* REQUIRED WORK *
Copy the records below verbatim, from the first line through the line containing "return q.build(name, poster)", inclusive, and output nothing else.

* Extracted records *
______________________________

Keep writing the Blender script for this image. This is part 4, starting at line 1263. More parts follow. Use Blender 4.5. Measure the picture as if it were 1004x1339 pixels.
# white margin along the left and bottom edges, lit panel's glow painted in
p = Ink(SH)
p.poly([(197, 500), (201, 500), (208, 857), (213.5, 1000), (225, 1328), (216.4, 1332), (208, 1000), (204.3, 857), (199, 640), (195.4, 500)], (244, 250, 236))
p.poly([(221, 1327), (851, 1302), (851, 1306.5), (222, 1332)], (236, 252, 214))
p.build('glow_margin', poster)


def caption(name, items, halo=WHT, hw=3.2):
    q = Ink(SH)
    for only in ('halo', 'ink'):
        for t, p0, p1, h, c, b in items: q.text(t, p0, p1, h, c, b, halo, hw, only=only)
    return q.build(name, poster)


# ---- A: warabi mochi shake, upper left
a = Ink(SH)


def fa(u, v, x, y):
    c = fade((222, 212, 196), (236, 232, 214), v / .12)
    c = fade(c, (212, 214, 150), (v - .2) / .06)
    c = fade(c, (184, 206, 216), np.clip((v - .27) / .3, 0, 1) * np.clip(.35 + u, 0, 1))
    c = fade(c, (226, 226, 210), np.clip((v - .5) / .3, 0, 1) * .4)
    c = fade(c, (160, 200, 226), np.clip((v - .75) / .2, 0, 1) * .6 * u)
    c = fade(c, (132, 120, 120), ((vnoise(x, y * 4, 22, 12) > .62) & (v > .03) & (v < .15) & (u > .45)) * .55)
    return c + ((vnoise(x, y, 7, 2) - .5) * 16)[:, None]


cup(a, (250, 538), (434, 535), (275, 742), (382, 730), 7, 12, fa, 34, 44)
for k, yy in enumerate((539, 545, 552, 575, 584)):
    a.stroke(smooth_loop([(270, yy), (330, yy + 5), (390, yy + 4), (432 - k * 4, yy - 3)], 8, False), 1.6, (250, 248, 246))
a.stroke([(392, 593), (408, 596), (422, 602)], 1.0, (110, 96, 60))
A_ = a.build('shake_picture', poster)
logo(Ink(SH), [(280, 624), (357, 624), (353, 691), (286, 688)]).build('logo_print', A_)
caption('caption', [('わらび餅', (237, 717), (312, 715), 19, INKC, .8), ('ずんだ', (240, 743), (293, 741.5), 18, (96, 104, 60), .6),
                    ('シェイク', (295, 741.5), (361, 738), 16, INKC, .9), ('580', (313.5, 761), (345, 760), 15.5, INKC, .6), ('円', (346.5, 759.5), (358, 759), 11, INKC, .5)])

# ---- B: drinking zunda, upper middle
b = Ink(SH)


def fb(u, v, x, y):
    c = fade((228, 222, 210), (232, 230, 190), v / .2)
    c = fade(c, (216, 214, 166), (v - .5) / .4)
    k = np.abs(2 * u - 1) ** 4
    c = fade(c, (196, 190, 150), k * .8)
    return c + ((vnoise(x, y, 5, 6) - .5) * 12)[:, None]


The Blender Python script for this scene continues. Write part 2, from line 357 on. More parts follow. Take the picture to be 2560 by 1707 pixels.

______________________________

* CORRECT ANSWER *
Keep writing the Blender script for this image. This is part 4, starting at line 1263. More parts follow. Use Blender 4.5. Measure the picture as if it were 1004x1339 pixels.
# white margin along the left and bottom edges, lit panel's glow painted in
p = Ink(SH)
p.poly([(197, 500), (201, 500), (208, 857), (213.5, 1000), (225, 1328), (216.4, 1332), (208, 1000), (204.3, 857), (199, 640), (195.4, 500)], (244, 250, 236))
p.poly([(221, 1327), (851, 1302), (851, 1306.5), (222, 1332)], (236, 252, 214))
p.build('glow_margin', poster)


def caption(name, items, halo=WHT, hw=3.2):
    q = Ink(SH)
    for only in ('halo', 'ink'):
        for t, p0, p1, h, c, b in items: q.text(t, p0, p1, h, c, b, halo, hw, only=only)
    return q.build(name, poster)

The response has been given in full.